Where does the puffery come from that often make entrepreneurship teachers sound like missionaries, even in courses where the focus is on practical skills? Fisher reckons it was inherited from a style of lecturing at Harvard University in the US, where the first entrepreneurship course was offered in 1947.

“It’s a mind game,” says Myres. “Starting a business and persisting in a business is a mind game. You need some of that flaky stuff.” And maybe it’s that flaky stuff with a bit of practical application and some empirical research thrown in for good measure with a solid dose of good luck that just might be the makings of South Africa’s next great entrepreneur.

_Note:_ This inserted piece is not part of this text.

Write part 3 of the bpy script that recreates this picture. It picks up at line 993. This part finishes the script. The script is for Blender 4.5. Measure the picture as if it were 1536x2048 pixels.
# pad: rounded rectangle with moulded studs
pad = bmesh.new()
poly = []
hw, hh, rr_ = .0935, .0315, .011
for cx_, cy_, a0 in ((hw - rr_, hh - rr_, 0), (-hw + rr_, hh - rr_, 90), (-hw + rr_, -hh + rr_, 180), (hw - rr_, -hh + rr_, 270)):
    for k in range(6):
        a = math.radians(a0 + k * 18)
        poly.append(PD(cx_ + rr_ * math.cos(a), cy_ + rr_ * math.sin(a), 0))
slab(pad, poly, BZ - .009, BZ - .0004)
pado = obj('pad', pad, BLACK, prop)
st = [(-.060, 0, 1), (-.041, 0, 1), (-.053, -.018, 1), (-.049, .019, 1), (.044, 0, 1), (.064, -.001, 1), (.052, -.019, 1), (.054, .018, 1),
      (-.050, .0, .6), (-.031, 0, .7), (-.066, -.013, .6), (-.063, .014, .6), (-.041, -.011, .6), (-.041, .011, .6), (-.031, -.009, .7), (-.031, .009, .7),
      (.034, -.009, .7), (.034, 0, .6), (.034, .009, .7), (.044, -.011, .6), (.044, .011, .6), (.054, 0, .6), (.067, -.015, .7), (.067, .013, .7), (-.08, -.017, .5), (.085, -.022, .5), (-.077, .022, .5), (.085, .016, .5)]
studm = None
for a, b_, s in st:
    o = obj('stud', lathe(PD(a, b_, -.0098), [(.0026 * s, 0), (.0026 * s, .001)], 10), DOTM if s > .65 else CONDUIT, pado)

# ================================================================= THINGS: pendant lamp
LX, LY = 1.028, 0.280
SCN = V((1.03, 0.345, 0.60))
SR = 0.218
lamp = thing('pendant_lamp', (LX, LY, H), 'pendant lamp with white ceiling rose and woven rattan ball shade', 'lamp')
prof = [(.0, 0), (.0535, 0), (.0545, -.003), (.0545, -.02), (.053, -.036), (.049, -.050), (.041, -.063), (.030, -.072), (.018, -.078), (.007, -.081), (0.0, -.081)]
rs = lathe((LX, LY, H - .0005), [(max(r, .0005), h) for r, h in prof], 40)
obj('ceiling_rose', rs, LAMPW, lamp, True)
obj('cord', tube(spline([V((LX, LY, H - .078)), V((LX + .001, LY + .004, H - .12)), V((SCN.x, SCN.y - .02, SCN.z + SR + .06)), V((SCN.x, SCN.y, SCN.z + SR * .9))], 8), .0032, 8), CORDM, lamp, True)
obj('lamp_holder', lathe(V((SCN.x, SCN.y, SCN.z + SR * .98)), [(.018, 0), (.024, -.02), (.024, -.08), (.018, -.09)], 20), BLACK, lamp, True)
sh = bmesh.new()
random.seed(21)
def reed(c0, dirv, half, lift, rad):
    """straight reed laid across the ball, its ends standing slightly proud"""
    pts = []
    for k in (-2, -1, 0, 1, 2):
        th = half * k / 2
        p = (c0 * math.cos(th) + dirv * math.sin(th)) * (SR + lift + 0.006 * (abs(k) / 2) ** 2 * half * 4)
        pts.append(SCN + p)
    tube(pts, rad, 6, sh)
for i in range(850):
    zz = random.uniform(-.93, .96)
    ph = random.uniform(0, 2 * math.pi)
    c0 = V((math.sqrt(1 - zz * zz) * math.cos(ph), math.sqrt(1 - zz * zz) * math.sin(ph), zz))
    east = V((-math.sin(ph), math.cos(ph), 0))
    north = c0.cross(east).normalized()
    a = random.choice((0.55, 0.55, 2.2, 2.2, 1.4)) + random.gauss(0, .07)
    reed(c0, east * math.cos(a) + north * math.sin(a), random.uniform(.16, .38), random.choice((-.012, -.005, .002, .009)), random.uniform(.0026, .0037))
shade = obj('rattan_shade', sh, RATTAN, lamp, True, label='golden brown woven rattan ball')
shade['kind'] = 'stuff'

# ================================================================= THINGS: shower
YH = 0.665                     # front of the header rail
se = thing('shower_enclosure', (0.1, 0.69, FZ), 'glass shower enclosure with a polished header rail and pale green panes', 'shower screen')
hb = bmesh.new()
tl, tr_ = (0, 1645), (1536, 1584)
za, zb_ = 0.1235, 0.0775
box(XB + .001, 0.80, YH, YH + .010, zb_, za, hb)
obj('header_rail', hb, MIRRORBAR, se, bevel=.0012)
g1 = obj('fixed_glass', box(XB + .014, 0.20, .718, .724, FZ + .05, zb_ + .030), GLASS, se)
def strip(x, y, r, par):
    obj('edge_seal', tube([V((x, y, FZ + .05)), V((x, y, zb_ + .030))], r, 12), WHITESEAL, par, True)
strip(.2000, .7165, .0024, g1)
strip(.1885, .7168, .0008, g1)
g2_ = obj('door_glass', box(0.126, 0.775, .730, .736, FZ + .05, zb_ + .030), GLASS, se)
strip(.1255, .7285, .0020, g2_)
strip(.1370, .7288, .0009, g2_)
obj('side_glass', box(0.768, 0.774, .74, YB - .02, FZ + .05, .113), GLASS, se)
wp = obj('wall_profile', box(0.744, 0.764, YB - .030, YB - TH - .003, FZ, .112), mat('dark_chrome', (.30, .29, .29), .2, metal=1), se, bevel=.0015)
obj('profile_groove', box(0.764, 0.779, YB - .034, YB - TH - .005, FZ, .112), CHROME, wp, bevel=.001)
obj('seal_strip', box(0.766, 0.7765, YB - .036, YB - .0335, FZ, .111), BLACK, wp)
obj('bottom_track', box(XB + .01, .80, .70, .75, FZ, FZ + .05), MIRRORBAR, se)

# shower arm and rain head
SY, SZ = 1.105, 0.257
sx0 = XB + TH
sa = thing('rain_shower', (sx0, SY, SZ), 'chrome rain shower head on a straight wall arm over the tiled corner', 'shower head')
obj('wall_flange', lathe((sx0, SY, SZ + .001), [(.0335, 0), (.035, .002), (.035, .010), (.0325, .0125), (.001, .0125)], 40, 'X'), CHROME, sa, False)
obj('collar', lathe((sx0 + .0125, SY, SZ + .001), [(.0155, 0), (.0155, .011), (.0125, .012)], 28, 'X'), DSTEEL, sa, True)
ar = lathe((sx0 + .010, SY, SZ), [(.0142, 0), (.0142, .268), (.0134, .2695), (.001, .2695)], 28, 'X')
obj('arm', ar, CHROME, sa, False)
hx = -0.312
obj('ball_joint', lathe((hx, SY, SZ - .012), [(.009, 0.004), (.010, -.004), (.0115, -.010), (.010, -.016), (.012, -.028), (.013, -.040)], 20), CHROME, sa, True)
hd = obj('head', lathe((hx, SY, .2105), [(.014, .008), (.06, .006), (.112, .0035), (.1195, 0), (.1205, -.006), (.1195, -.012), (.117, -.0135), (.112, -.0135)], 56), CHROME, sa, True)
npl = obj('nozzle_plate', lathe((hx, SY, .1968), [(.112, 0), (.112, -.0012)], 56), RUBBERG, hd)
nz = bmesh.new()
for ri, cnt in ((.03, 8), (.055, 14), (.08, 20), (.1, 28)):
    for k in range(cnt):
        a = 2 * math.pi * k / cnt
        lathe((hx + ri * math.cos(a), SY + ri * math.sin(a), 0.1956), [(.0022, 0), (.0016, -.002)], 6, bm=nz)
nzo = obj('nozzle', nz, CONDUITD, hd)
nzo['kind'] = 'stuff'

Those who know what it takes


Anita Roddick
founder of the Body Shop
‘They will not teach you the most crucial thing of all: how to be an entrepreneur. They might also sap what entrepreneurial flair you have as they force you into the template called an MBA pass.”


Richard Branson
founder of Virgin Atlantic
‘So I think there’s nothing wrong with a formal education as long as you don’t let it stunt you if you want to become an entrepreneur— when you actually go out and you are willing to take risk and you are willing to fall flat on your face and you are willing, you know, to have the embarrassment of actually going bankrupt.’


Adrian Gore
founder of Discovery
”You need a coalescing of vision and dream, as idealistic as that is, with very nuts-and-bolts financial skills. I think that’s the art.”


Craig Newmark
founder of Craigslist
”We don’t have much in the way of a business strategy. Like no business plan. Which I say to torment all my friends who are vice-chancellors or [have] MBAs. That’s always entertaining. The deal is, it’s a mixture of luck and persistence.”